= DATA FOR THIS EXERCISE =
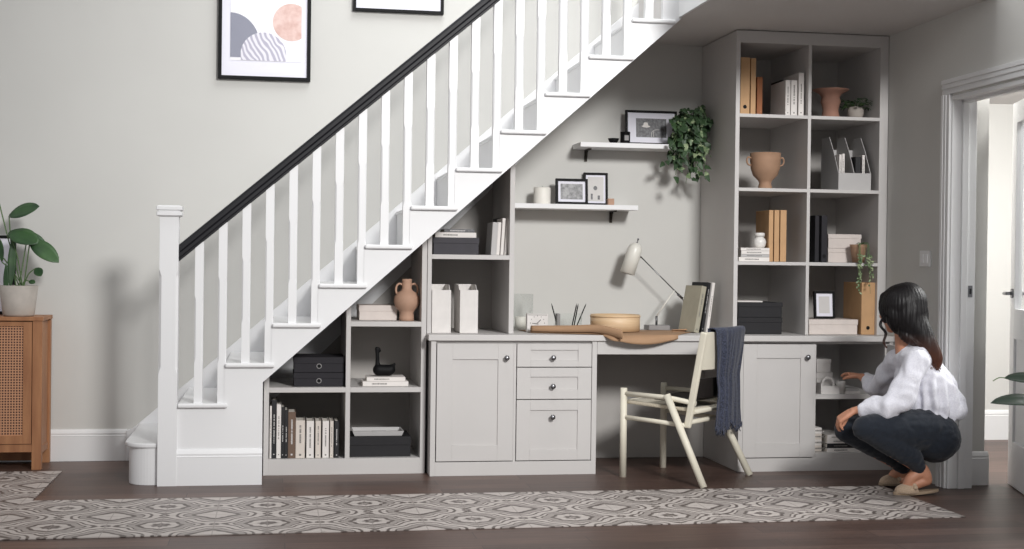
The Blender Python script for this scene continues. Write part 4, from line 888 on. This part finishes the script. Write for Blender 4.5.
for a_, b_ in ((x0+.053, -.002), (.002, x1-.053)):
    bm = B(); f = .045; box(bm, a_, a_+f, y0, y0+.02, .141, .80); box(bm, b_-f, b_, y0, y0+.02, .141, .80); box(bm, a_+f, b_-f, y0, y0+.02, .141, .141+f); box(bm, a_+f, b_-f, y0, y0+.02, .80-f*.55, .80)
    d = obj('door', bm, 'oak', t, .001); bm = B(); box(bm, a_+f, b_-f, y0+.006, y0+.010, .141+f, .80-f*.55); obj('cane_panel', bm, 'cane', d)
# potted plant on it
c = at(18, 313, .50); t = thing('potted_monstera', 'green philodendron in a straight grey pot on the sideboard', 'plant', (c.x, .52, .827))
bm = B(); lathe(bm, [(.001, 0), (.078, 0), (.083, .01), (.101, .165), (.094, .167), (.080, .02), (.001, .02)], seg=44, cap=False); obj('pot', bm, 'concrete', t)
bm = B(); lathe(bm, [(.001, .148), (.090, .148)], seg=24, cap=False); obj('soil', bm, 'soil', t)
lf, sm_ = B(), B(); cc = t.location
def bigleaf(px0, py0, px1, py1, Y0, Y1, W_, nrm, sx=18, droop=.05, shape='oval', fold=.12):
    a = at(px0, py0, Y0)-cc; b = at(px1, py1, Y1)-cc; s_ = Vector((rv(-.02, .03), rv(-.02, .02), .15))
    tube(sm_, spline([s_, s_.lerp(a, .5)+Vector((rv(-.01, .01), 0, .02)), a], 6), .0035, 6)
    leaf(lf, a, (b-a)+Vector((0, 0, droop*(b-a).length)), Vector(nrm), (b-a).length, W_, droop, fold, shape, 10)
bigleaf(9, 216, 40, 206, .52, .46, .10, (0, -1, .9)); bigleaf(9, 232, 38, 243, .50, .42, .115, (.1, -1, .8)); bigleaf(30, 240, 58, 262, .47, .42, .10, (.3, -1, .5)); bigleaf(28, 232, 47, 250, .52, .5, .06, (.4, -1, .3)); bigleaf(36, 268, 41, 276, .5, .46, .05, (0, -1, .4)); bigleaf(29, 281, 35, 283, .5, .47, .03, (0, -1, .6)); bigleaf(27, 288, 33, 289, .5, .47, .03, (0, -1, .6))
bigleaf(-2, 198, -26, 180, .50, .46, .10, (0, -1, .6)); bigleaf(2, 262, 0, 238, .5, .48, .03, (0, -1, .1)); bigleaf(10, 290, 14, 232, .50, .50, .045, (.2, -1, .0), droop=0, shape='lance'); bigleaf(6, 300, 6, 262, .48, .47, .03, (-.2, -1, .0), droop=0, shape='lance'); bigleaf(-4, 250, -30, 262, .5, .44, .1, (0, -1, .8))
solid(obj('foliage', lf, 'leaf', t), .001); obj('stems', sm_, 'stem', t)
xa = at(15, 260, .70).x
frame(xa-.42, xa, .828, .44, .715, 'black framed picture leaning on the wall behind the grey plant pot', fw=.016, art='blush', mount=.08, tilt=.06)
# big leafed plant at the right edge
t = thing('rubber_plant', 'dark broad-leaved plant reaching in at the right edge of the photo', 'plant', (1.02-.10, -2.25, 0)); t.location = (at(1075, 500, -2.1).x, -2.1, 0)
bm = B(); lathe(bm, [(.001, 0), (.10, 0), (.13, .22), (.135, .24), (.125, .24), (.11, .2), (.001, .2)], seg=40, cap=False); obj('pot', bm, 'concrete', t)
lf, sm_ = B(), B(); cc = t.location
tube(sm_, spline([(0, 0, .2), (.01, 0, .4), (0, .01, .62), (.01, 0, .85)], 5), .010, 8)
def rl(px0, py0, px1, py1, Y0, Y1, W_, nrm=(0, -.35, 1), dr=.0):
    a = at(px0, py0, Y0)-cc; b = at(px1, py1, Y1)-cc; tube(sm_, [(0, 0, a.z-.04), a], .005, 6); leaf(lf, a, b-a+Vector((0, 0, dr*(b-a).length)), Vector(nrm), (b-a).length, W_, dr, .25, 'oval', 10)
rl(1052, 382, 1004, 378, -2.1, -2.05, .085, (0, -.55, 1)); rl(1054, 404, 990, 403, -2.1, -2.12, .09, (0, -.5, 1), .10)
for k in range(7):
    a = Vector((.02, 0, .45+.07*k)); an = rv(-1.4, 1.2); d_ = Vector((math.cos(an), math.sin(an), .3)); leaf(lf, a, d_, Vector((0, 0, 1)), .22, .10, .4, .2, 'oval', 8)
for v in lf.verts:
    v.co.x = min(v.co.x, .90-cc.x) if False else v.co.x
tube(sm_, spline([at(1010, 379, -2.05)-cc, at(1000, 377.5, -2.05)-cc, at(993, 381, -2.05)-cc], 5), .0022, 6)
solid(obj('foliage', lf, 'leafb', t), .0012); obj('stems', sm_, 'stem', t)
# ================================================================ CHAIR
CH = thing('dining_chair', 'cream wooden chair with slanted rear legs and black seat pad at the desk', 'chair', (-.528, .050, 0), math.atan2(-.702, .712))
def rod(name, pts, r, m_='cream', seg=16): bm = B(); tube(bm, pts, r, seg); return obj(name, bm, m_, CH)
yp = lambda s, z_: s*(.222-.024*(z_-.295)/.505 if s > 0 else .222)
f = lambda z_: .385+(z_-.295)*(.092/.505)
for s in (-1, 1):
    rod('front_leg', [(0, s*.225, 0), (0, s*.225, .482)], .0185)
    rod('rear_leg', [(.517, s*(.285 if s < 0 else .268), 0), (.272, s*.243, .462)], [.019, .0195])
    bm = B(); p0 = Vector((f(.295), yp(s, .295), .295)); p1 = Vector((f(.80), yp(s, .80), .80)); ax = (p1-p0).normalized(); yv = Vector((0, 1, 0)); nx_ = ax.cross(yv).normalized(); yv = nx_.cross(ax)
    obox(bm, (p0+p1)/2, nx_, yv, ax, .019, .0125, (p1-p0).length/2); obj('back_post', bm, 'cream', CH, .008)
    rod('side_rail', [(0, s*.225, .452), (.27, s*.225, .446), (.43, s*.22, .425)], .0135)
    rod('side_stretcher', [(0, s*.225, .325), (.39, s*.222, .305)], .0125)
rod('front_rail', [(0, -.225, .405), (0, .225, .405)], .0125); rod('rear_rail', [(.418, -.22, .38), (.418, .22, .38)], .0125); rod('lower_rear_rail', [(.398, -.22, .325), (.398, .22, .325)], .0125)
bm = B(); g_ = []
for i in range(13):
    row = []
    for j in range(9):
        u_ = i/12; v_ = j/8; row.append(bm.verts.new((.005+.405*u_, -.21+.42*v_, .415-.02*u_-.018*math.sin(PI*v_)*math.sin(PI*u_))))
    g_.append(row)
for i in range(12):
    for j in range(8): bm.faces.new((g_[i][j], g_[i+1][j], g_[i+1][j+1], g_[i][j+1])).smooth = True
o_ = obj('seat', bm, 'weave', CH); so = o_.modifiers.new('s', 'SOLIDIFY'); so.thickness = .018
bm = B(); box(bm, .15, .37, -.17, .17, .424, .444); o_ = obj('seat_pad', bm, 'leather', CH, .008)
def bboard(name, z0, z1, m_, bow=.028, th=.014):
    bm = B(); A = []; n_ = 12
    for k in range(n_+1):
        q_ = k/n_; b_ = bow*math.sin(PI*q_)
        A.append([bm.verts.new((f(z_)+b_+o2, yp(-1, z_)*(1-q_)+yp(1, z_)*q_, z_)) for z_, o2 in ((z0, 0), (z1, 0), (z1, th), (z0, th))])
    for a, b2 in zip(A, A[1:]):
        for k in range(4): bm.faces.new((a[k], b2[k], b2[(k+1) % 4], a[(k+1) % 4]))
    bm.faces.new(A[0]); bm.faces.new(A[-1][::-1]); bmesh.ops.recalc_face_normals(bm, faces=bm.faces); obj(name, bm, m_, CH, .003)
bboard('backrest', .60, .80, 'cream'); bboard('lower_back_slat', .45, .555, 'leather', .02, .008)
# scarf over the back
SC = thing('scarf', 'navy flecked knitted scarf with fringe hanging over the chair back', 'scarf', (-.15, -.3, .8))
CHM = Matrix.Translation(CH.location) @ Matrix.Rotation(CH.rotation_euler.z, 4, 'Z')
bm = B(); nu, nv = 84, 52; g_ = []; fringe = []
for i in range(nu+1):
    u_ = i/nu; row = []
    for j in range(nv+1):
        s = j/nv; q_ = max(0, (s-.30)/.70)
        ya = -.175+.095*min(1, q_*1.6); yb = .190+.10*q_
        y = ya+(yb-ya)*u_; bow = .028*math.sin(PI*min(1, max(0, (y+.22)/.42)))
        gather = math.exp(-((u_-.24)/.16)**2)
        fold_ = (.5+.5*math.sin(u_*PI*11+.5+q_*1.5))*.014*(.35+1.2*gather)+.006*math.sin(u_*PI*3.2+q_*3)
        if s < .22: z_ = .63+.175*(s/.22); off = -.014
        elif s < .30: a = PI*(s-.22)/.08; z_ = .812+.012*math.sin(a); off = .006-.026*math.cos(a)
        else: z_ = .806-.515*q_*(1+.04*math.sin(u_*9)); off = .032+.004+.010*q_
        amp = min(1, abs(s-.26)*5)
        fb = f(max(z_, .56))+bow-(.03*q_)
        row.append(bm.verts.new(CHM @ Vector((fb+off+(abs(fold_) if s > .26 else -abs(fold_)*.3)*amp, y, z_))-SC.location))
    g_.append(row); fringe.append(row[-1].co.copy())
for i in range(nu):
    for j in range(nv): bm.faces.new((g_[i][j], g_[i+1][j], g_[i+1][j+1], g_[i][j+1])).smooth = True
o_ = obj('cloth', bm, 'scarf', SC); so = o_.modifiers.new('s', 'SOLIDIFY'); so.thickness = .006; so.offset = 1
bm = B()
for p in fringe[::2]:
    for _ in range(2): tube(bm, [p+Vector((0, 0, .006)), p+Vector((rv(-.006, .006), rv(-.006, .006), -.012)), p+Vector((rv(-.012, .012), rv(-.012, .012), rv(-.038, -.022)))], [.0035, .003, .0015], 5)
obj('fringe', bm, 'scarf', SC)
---
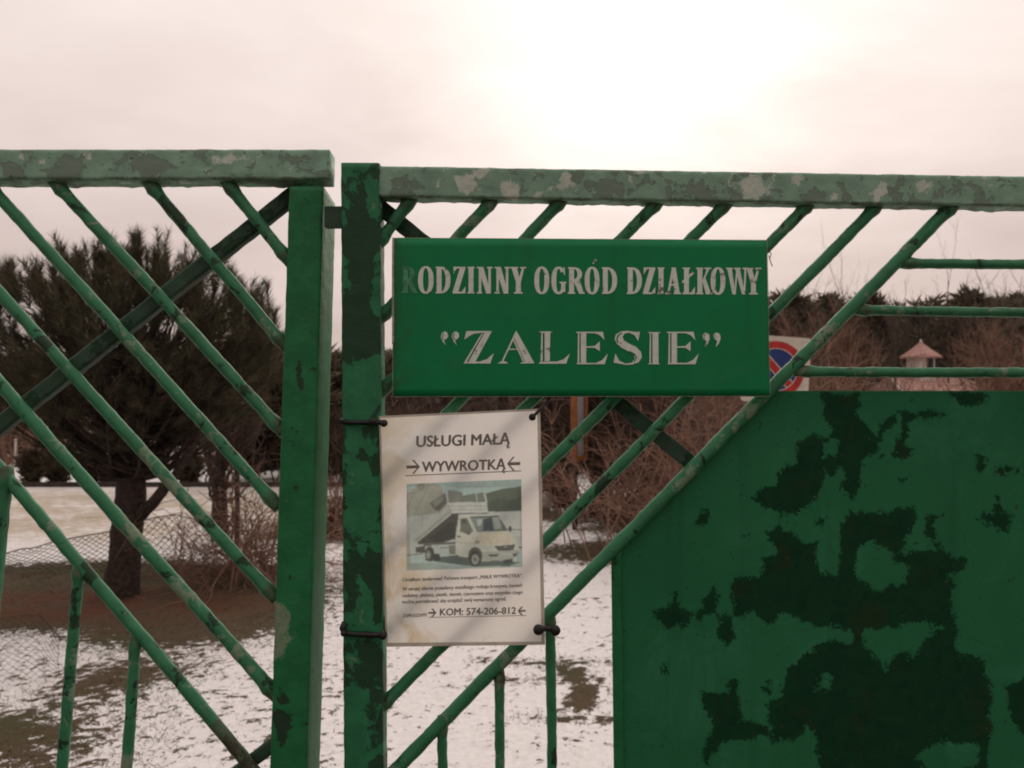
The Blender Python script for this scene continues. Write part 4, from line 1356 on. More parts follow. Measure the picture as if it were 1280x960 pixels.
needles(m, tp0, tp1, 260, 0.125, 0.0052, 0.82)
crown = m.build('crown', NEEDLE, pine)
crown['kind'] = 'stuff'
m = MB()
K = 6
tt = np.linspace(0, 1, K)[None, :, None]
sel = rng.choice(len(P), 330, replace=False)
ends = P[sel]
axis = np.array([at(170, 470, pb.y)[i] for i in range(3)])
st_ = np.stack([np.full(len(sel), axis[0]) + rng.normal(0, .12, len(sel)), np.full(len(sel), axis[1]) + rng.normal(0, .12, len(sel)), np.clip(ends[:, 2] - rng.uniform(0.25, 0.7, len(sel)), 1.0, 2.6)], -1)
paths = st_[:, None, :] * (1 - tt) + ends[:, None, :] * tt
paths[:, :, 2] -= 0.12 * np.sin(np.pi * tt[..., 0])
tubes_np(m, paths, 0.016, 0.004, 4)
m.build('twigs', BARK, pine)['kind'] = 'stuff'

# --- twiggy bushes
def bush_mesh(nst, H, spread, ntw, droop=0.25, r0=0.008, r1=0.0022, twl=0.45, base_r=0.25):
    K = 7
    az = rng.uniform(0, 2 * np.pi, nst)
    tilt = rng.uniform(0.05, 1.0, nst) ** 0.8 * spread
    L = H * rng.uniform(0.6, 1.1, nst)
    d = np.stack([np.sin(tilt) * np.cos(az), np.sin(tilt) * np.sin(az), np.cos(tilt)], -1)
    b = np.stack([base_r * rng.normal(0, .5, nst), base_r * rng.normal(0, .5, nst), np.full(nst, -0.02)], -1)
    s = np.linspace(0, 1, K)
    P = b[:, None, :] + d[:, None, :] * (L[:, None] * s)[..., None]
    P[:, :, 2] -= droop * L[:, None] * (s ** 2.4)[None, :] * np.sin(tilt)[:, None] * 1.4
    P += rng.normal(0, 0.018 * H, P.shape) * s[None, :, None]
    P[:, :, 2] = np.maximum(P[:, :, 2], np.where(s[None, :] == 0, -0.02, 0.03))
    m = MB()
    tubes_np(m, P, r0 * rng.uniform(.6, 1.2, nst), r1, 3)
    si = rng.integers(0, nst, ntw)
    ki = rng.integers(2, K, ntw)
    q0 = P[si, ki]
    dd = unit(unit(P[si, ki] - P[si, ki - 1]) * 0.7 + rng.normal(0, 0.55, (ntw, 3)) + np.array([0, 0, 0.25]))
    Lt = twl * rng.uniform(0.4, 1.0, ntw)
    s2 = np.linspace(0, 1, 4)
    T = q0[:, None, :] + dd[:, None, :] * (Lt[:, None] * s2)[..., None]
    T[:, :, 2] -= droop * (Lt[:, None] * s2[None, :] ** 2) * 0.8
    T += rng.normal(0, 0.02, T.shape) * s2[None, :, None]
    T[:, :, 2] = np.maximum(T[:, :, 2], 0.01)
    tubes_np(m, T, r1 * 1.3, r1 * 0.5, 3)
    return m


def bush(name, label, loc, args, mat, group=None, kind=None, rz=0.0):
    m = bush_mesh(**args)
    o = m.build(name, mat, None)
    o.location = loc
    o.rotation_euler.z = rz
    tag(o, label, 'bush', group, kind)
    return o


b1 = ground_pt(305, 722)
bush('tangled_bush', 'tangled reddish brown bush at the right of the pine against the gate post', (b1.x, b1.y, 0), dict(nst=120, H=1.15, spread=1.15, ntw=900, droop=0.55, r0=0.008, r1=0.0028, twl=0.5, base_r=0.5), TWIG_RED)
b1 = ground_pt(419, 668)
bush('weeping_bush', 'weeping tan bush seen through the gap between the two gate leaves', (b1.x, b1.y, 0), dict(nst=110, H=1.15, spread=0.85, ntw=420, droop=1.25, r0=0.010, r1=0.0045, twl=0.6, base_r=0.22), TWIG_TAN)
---
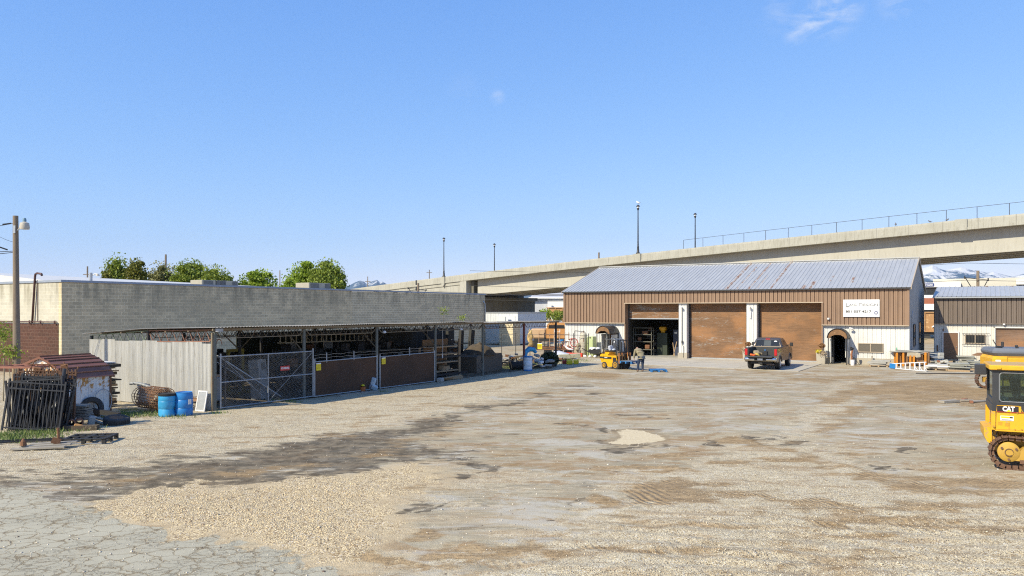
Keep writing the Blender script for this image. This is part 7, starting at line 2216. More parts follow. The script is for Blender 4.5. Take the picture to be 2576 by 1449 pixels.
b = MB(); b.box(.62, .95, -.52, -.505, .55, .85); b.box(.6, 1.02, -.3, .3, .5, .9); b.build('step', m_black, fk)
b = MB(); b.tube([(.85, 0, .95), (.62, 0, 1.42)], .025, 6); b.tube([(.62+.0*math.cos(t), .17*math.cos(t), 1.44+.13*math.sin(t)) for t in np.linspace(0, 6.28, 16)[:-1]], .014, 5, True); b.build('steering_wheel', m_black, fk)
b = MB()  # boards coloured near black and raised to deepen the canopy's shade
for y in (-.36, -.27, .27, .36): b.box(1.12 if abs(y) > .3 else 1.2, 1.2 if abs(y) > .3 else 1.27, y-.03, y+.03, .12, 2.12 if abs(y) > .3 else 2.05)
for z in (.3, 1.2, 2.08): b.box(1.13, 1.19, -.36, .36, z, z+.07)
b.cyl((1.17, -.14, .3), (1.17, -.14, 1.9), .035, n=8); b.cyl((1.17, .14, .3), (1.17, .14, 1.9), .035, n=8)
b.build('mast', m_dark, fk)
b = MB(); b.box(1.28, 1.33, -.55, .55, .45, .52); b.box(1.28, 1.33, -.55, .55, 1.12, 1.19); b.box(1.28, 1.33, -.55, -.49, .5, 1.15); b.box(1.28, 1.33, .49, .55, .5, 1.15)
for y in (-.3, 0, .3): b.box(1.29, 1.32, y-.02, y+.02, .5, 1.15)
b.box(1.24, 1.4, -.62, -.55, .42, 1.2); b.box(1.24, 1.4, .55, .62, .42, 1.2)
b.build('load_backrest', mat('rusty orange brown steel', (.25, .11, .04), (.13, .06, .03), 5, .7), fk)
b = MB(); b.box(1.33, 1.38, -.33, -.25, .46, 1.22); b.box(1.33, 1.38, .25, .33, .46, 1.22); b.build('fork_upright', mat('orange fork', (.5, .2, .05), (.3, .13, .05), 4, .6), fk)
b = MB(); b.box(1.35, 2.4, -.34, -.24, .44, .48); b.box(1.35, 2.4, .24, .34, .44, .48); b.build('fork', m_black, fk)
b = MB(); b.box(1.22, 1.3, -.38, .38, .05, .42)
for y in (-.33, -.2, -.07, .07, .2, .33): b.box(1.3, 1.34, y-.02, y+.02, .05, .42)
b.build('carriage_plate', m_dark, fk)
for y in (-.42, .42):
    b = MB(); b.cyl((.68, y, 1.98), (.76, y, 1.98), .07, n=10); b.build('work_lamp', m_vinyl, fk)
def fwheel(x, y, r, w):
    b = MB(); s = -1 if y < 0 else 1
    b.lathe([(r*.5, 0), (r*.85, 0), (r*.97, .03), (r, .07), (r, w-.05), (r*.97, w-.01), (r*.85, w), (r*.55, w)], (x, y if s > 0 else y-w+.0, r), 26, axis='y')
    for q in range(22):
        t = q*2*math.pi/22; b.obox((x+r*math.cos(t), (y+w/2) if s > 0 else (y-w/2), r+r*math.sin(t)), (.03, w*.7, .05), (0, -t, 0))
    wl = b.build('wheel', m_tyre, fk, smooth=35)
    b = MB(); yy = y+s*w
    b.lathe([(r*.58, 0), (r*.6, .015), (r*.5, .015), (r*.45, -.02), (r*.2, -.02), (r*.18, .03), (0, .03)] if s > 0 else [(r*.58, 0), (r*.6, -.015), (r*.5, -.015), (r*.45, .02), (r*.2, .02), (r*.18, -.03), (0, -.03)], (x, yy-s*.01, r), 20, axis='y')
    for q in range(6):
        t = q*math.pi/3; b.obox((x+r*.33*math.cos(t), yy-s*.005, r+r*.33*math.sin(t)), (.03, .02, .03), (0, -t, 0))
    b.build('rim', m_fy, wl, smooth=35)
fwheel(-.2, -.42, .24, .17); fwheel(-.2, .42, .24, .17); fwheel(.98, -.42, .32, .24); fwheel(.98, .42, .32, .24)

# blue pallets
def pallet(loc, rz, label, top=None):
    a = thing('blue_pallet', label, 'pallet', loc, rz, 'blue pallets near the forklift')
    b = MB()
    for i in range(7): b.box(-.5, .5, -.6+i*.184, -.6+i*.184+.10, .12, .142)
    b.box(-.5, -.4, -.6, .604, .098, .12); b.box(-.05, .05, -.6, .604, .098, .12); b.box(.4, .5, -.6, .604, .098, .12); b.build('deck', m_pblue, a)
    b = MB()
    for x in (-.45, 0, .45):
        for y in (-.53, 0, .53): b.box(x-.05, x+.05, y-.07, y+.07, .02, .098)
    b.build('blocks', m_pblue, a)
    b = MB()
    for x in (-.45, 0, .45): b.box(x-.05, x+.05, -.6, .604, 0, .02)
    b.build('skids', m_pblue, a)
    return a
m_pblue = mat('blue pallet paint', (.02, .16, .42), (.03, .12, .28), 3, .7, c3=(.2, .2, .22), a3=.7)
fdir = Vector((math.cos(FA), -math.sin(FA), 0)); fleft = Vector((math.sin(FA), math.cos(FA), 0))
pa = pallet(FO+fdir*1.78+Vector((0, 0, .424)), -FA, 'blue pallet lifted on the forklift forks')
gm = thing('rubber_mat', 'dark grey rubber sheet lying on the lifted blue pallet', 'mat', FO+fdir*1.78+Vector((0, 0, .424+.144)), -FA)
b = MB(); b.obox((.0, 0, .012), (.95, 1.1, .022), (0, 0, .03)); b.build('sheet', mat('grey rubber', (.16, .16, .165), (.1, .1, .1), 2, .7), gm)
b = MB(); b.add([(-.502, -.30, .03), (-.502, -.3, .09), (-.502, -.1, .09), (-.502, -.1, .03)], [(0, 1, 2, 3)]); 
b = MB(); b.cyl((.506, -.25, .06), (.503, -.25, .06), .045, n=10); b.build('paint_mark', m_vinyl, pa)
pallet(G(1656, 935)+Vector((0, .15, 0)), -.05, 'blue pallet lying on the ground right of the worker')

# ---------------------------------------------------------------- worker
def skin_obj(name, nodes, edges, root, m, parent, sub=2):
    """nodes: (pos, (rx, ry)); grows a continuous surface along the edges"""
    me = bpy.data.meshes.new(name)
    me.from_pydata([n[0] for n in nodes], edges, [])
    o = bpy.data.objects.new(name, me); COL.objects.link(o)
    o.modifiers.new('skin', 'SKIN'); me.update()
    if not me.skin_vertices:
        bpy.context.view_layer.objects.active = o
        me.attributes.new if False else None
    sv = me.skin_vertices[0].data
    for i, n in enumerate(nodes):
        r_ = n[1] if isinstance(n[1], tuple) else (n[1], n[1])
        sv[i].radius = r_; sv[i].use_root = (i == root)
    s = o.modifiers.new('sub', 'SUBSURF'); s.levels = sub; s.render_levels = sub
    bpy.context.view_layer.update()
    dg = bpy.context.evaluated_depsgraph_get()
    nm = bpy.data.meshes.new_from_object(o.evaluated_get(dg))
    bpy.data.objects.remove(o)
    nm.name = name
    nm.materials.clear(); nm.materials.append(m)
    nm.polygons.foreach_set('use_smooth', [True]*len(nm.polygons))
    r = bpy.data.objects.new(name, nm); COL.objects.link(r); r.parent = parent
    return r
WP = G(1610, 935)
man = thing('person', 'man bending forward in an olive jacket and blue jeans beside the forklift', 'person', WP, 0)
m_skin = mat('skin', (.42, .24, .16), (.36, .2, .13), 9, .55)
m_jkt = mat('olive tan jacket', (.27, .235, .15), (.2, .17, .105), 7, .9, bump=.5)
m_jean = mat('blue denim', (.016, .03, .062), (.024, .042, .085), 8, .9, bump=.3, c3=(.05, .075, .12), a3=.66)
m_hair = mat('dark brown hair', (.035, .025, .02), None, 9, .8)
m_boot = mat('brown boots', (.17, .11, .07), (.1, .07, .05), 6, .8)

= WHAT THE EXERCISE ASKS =
Spot every line that holds "part" and copy it.

= OUTPUT OF THE EXERCISE =
The Blender Python script for this scene continues. Write part 4, from line 888 on. This part finishes the script. Write for Blender 4.5.
The Blender Python script for this scene continues. Write part 4, from line 1356 on. More parts follow. Measure the picture as if it were 1280x960 pixels.
Keep writing the Blender script for this image. This is part 7, starting at line 2216. More parts follow. The script is for Blender 4.5. Take the picture to be 2576 by 1449 pixels.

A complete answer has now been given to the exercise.